Omit pictures and quote the listing below line by line, from its start through the line that holds "else 'black'], jg)".
━━━ Given information ━━━
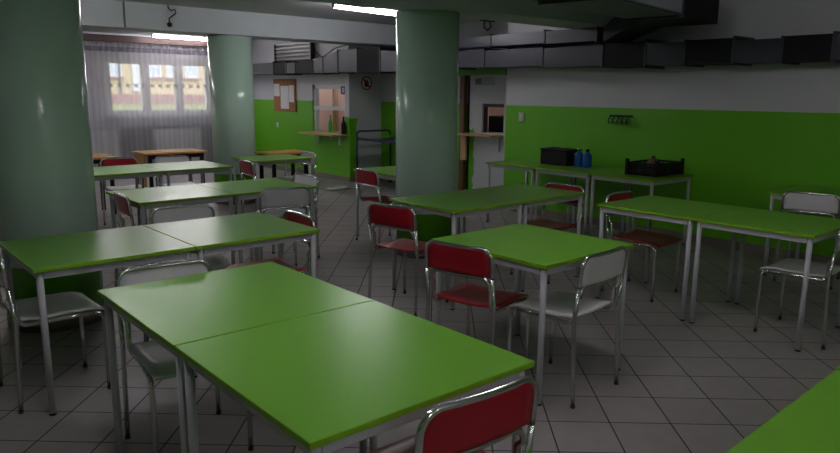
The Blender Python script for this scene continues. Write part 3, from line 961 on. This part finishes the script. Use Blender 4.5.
bxx = thing('storage_box', 'black box with a metal clasp on the middle side table', 'box', (6.62, 5.18, .74))
MB().box(-.14, -.20, 0, .14, .20, .165, .012).build('body', M['black'], bxx)
MB().box(-.145, -.205, .165, .145, .205, .185, .006).build('lid', M['black'], bxx)
b = MB(); b.tube([(-.05, .10, .186), (-.05, .10, .205), (-.05, .05, .21), (-.05, .0, .205), (-.05, .0, .186)], .006, 8); b.build('handle', M['chrome'], bxx)
for i, (y, lab) in enumerate(((4.905, 'blue plastic jug standing against the black box'), (4.785, 'blue plastic jug at the free end of the row beside the black box'))):
    jg = thing('jug', lab, 'jug', (6.60, y, .74), 0, 'blue jugs on the side table')
    MB().lathe([(.05, 0), (.054, .01), (.054, .125), (.045, .15), (.02, .168), (.018, .175)], (0, 0), 20).build('body', M['bluep'], jg)
    MB().lathe([(.022, .176), (.022, .198), (.018, .204)], (0, 0), 16).build('cap', M['chrome' if i == 0 else 'black'], jg)

# bottles and post inside the kitchen hatch
def bottle(x, y, m, lab, h=.26, r_=.036, z=hz0):
    o = thing('bottle', lab, 'bottle', (x, y, z), 0, 'bottles in the kitchen hatch')
    MB().lathe([(r_ * .9, 0), (r_, .01), (r_, h * .55), (r_ * .4, h * .78), (r_ * .36, h * .92)], (0, 0), 18).build('body', M[m], o)
    MB().lathe([(r_ * .42, h * .921), (r_ * .42, h), (r_ * .36, h + .004)], (0, 0), 14).build('cap', M[m], o)
bottle(7.07, 10.80, 'bgreen', 'green bottle standing in the kitchen hatch', .29)
bottle(6.96, 10.215, 'black', 'dark bottle at the right side of the kitchen hatch', .30, .045, .84)
T('wooden_post', 'pale wooden post standing behind the kitchen hatch', 'post', MB().box(7.5, 11.3, 0, 7.58, 11.38, 2.0, .004), M['pine'])
cp = thing('cupboard', 'pale kitchen cupboard seen through the hatch', 'cupboard', (8.7, 11.75, 0))
MB().box(-.3, -.4, 0, .29, .4, 1.9, .006).build('body', M['pvc'], cp)
for s_ in (-1, 1):
    dd = MB().box(-.322, min(s_ * .005, s_ * .395), .05, -.301, max(s_ * .005, s_ * .395), 1.88, .003).build('door', M['pvc'], cp)
    MB().box(-.34, s_ * .05 - .006, .9, -.3225, s_ * .05 + .006, 1.05, .002).build('handle', M['steel'], dd)

# dark appliance inside the small opening
ap = thing('countertop_appliance', 'dark appliance inside the small serving opening', 'appliance', (8.3, 7.85, 0))
MB().box(-.25, -.4, 0, .25, .4, .96, .006).build('counter', M['hood'], ap)
MB().box(-.17, -.36, .961, .2, .05, 1.21, .02).build('body', M['black'], ap)
MB().box(-.18, .09, .961, .12, .3, 1.01, .006).build('tray', M['pvc'], ap)

# ------------------------------------------------------------------ serving trolley
tr = thing('serving_trolley', 'dark blue tubular serving trolley in front of the white return wall', 'trolley', (7.19, 9.07, 0))
for sy in (-1, 1):
    y = .57 * sy
    p = [Vector((-.355, y, .06)), Vector((-.355, y, .86))] + arc((-.295, y, .86), math.pi, math.pi / 2, .06, ((1, 0, 0), (0, 0, 1)))
    q = arc((.295, y, .86), math.pi / 2, 0, .06, ((1, 0, 0), (0, 0, 1))) + [Vector((.355, y, .86)), Vector((.355, y, .06))]
    MB().tube(p + q, .018, 10).build('end_frame', M['navy'], tr)
for z in (.25, .77):
    b = MB(); b.box(-.345, -.575, z, .345, .575, z + .02, .004); b.box(-.345, -.575, z + .02, -.333, .575, z + .045); b.box(.333, -.575, z + .02, .345, .575, z + .045)
    b.build('shelf', M['navy'], tr)
for sx in (-1, 1):
    for sy in (-1, 1):
        b = MB(); x, y = sx * .355, sy * .57
        b.tube([(x - .012, y, .036), (x + .012, y, .036)], .036, 16)
        b.build('caster', M['rubber'], tr)

# crumpled rag on the floor
g = []
for i in range(9):
    row = []
    for j in range(7):
        u, v = i / 8 - .5, j / 6 - .5
        row.append((6.33 + u * .42 + .04 * math.sin(5 * v), 9.48 + v * .26 + .03 * math.sin(7 * u), .004 + .03 * abs(math.sin(9 * u + 2) * math.cos(8 * v + 1)) * (1 - 2.2 * max(abs(u), abs(v)) ** 2)))
    g.append(row)
T('cleaning_cloth', 'pale crumpled cloth lying on the floor before the kitchen counter', 'cloth', MB().slab(g, .004, lambda i, j: (0, 0, 1)), M['cloth'])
━━━
### Solution to this problem
The Blender Python script for this scene continues. Write part 3, from line 961 on. This part finishes the script. Use Blender 4.5.
bxx = thing('storage_box', 'black box with a metal clasp on the middle side table', 'box', (6.62, 5.18, .74))
MB().box(-.14, -.20, 0, .14, .20, .165, .012).build('body', M['black'], bxx)
MB().box(-.145, -.205, .165, .145, .205, .185, .006).build('lid', M['black'], bxx)
b = MB(); b.tube([(-.05, .10, .186), (-.05, .10, .205), (-.05, .05, .21), (-.05, .0, .205), (-.05, .0, .186)], .006, 8); b.build('handle', M['chrome'], bxx)
for i, (y, lab) in enumerate(((4.905, 'blue plastic jug standing against the black box'), (4.785, 'blue plastic jug at the free end of the row beside the black box'))):
    jg = thing('jug', lab, 'jug', (6.60, y, .74), 0, 'blue jugs on the side table')
    MB().lathe([(.05, 0), (.054, .01), (.054, .125), (.045, .15), (.02, .168), (.018, .175)], (0, 0), 20).build('body', M['bluep'], jg)
    MB().lathe([(.022, .176), (.022, .198), (.018, .204)], (0, 0), 16).build('cap', M['chrome' if i == 0 else 'black'], jg)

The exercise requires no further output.